Find each line holding "from" and copy it out.

- INPUT FOR THIS TASK
━━━━━━━━━━━━━━━━━━━━━━━━━━━━━━
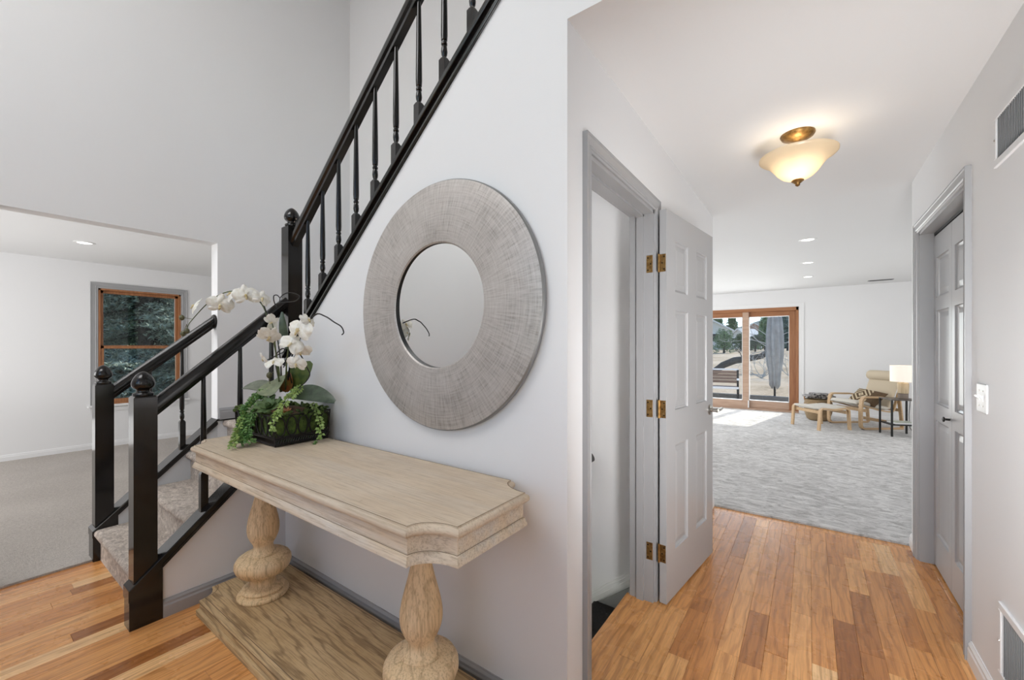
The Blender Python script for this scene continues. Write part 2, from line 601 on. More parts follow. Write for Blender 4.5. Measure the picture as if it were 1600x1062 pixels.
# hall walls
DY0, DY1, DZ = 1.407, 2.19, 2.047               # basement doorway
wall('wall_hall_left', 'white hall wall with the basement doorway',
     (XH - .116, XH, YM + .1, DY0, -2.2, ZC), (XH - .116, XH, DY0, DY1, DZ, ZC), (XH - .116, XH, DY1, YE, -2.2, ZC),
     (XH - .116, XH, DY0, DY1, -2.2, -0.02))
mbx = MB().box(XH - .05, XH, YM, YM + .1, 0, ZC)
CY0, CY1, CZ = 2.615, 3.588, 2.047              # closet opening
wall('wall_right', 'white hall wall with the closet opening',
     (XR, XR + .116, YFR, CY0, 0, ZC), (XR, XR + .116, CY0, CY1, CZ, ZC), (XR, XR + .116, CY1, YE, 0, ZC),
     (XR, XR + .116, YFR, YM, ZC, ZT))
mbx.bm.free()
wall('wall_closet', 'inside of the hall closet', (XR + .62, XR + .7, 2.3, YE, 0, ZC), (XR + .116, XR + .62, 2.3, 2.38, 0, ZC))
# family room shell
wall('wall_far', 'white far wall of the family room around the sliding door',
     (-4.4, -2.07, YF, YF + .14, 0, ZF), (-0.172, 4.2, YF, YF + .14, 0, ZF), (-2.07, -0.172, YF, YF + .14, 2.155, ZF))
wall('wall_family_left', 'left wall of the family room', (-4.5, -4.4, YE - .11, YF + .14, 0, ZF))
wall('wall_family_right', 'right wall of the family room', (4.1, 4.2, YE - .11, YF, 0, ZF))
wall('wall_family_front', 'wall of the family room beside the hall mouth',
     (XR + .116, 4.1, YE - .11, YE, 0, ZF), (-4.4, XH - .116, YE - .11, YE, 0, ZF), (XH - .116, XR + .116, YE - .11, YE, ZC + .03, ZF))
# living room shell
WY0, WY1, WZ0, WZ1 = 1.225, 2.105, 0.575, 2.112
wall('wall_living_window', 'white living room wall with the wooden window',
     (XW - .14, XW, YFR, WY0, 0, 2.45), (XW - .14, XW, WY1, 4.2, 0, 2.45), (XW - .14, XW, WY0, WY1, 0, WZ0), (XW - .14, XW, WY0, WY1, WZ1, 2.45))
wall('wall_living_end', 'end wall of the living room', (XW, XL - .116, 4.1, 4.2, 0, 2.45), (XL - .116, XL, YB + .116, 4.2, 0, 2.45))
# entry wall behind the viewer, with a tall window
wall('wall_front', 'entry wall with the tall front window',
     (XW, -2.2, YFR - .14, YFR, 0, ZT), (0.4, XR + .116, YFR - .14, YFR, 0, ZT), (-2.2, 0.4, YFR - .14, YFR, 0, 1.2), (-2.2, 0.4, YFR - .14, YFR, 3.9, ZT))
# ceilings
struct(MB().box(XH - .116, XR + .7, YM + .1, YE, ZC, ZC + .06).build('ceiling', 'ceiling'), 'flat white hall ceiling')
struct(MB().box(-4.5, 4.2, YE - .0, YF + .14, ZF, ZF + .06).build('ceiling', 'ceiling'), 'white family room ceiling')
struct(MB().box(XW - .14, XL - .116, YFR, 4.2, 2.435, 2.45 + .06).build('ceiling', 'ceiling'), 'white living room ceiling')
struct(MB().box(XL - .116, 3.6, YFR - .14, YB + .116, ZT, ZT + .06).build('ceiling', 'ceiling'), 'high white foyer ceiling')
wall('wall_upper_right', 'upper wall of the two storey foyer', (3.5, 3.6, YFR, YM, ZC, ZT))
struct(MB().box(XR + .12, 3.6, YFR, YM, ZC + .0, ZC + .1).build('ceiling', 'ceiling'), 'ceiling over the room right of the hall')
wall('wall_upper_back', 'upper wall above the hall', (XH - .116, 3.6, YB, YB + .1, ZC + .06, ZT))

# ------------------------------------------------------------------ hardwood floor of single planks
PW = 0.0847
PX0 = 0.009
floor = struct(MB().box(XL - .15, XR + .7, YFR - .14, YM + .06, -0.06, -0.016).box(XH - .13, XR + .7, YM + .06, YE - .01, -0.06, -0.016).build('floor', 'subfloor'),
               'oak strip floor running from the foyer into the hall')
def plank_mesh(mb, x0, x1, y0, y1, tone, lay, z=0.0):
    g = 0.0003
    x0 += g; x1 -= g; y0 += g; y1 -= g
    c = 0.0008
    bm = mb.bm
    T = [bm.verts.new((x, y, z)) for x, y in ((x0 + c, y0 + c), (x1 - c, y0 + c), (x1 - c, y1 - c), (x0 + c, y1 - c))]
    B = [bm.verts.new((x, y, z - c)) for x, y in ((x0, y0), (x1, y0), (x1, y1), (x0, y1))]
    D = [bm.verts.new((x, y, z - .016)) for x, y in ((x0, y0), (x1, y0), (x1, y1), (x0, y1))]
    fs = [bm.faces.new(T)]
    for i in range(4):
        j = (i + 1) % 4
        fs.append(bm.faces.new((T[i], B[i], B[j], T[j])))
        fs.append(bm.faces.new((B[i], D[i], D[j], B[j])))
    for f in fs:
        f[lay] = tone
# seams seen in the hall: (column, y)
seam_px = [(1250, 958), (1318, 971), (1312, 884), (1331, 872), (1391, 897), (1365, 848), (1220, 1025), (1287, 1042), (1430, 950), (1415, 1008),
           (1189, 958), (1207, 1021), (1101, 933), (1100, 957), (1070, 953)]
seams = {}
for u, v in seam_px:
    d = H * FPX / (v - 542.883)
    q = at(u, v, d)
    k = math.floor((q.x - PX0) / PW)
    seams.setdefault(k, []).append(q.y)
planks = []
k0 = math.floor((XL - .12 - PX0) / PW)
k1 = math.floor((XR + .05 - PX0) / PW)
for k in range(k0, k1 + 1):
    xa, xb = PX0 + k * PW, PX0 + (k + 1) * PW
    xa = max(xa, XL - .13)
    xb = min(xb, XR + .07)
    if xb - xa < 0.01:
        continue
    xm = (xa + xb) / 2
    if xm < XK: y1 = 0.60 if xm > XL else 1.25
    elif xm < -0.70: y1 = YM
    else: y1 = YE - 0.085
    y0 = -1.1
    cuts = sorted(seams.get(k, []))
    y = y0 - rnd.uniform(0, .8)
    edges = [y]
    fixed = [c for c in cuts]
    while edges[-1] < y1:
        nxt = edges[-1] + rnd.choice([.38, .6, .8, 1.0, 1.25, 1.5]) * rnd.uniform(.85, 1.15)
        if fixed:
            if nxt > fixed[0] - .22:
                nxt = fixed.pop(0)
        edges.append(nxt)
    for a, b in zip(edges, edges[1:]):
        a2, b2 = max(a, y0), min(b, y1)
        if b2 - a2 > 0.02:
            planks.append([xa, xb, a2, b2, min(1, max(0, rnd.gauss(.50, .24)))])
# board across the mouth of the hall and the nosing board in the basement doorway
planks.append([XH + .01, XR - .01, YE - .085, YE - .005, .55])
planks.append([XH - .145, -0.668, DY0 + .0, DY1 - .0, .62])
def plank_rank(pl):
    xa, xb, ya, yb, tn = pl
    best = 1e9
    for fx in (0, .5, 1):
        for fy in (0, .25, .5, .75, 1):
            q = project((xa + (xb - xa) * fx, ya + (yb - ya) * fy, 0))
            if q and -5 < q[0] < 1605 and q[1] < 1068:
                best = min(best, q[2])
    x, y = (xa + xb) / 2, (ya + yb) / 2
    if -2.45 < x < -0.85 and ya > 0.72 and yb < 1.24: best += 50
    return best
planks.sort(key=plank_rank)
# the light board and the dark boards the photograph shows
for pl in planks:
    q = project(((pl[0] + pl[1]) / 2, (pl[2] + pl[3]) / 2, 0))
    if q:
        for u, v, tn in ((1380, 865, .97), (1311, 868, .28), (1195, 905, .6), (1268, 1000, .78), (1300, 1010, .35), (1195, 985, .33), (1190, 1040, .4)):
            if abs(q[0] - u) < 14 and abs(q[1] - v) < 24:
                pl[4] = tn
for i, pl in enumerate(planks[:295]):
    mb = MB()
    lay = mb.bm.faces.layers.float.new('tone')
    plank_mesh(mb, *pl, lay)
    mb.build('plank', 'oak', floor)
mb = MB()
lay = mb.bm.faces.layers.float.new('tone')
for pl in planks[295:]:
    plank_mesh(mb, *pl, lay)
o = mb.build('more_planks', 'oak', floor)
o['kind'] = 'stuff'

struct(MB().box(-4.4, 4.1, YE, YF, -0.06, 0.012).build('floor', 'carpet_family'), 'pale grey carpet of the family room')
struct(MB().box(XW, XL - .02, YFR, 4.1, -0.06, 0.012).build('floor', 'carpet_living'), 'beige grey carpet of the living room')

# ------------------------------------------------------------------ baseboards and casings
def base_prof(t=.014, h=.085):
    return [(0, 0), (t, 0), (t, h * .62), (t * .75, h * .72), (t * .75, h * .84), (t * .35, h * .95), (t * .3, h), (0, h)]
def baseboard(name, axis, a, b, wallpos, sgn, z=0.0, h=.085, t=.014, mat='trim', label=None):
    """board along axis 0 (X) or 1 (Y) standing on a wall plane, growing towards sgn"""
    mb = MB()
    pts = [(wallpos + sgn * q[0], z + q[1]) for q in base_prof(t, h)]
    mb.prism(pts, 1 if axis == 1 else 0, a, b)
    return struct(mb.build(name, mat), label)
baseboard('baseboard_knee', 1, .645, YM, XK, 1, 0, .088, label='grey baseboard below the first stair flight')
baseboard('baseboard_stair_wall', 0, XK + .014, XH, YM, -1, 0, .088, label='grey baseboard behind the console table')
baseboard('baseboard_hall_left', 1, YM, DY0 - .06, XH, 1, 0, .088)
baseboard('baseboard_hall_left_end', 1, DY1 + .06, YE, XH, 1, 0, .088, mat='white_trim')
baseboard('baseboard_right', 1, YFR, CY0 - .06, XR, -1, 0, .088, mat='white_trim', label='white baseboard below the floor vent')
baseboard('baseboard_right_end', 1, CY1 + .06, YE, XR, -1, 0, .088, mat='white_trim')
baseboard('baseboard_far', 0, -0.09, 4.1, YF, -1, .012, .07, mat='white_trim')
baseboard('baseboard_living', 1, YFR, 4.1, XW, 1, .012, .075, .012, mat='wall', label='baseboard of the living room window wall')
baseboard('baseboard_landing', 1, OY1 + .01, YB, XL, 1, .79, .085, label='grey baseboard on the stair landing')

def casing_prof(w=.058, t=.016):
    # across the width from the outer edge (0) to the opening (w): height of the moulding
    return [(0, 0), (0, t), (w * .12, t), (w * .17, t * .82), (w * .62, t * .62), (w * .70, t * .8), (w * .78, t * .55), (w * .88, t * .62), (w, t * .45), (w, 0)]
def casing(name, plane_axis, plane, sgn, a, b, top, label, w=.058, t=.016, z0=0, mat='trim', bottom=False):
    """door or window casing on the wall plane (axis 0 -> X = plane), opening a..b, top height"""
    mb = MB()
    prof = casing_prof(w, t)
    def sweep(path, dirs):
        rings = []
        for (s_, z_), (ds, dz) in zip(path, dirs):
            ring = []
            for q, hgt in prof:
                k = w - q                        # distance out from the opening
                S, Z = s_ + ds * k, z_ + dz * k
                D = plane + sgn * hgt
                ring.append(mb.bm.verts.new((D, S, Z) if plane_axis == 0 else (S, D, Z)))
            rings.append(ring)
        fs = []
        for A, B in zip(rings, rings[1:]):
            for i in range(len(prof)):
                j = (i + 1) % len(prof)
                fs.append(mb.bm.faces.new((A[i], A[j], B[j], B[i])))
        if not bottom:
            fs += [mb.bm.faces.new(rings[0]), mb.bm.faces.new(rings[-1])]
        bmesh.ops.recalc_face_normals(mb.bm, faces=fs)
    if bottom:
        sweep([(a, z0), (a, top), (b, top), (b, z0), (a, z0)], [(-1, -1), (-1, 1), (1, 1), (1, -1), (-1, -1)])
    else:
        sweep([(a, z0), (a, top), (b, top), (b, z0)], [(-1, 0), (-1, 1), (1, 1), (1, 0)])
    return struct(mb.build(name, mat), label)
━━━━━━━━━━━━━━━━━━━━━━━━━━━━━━
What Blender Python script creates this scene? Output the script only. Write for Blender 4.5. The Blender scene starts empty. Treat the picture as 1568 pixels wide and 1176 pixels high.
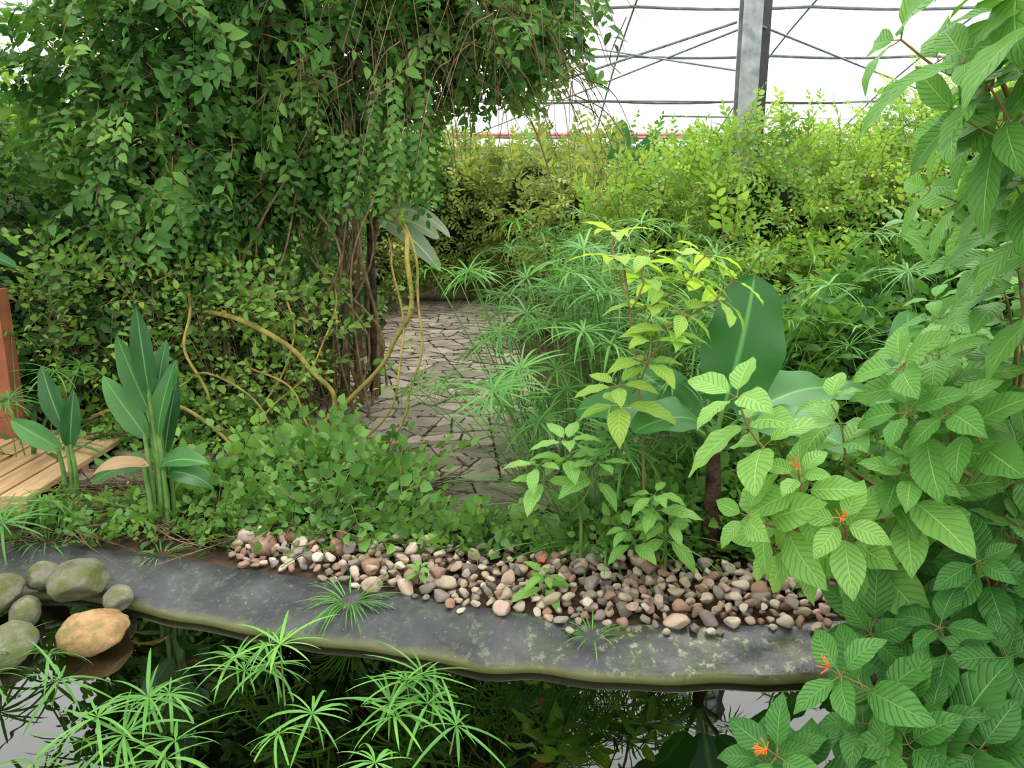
━━━━━━━━━━━━━━━━━━━━━━━━━━━━━━
- THE SOLUTION
The Blender Python script for this scene continues. Write part 2, from line 601 on. More parts follow. Write for Blender 4.5. Measure the picture as if it were 1600x1062 pixels.
               'oak strip floor running from the foyer into the hall')
    # across the width from the outer edge (0) to the opening (w): height of the moulding
                k = w - q                        # distance out from the opening